Milton Nascimento fala do padrinho Agostinho dos Santos

Foi Agostinho dos Santos mesmo que inscreveu suas músicas no 2º Festival Internacional da Canção? Como foi essa história?

Milton Nascimento – Eu estava um pouco decepcionado com o clima de guerra entre os artistas e o público que encontrei em 1966, no Festival Berimbau de Ouro, e prometera a mim mesmo jamais participar de outro concurso. Agostinho, que tinha me visto tocando num bar em São Paulo, queria tirar isso da minha cabeça e, um dia, chegou e disse que ia fazer um disco novo e que precisava de três músicas para, junto com o produtor, escolher uma. Gravei Morro Velho, Maria Minha Fé e Travessia, e, em vez de colocá-las num álbum, Agostinho inscreveu no festival, escondido de mim. A primeira pessoa a me contar que eu tinha classificado as três músicas foi Elis Regina, que havia encontrado numa tarde na rua. Ela chegou pra mim e disse: “Parabéns, você está no festival!”. E eu respondi que não tinha feito inscrição nenhuma. Daí ela falou: “Nossa, então tem outro Milton Nascimento!”. Aquilo quase me matou, saí dali pensando um monte de coisas, que teria que mudar de nome, etc… Até que eu escuto uma risada atrás de mim, era o Agostinho rindo da minha cara. As três músicas foram classificadas, Maria Minha Fé na voz de Agostinho, e as outras duas comigo cantando. Travessia acabou ganhando o segundo lugar e eu ainda levei o prêmio de melhor intérprete. Agostinho é o responsável por tudo isso, eu jamais teria participado de outro festival se não fosse pelo plano montado carinhosamente por ele. Ele foi meu padrinho musical e uma das pessoas mais importantes da minha vida.
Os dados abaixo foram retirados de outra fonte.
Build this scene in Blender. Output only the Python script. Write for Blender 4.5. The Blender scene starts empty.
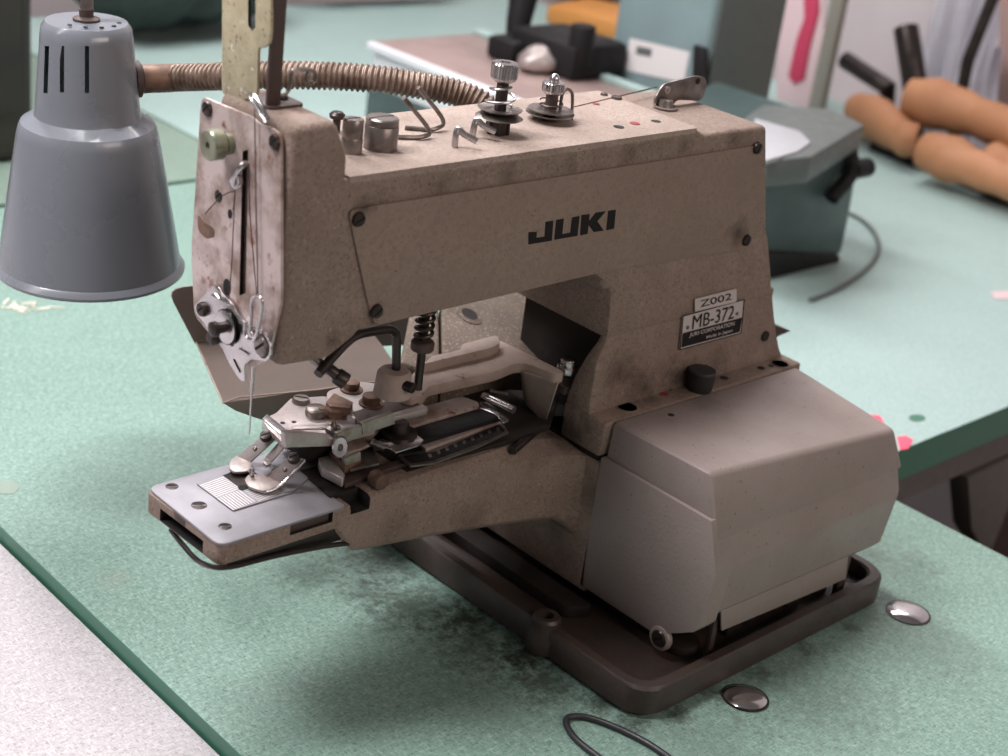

Qual a importância e o legado deixados por ele para a música brasileira? Ele foi um dos precursores do canto moderno no País?

Milton Nascimento – Sem dúvida! Agostinho foi um dos grandes astros da música brasileira enquanto esteve conosco, mas infelizmente partiu muito cedo. Essa foi uma das maiores perdas da minha vida, assim como Elis. Sem falar que o Agostinho era um cara com muitas preocupações sociais, e pouca gente comenta isso. Foi ele que me levou ao Clube Aristocrata, em São Paulo, um clube só de pretos que era muito ativo no cenário político da época. E um dos caras mais respeitados naquele meio de artistas, músicos e intelectuais era justamente o Agostinho.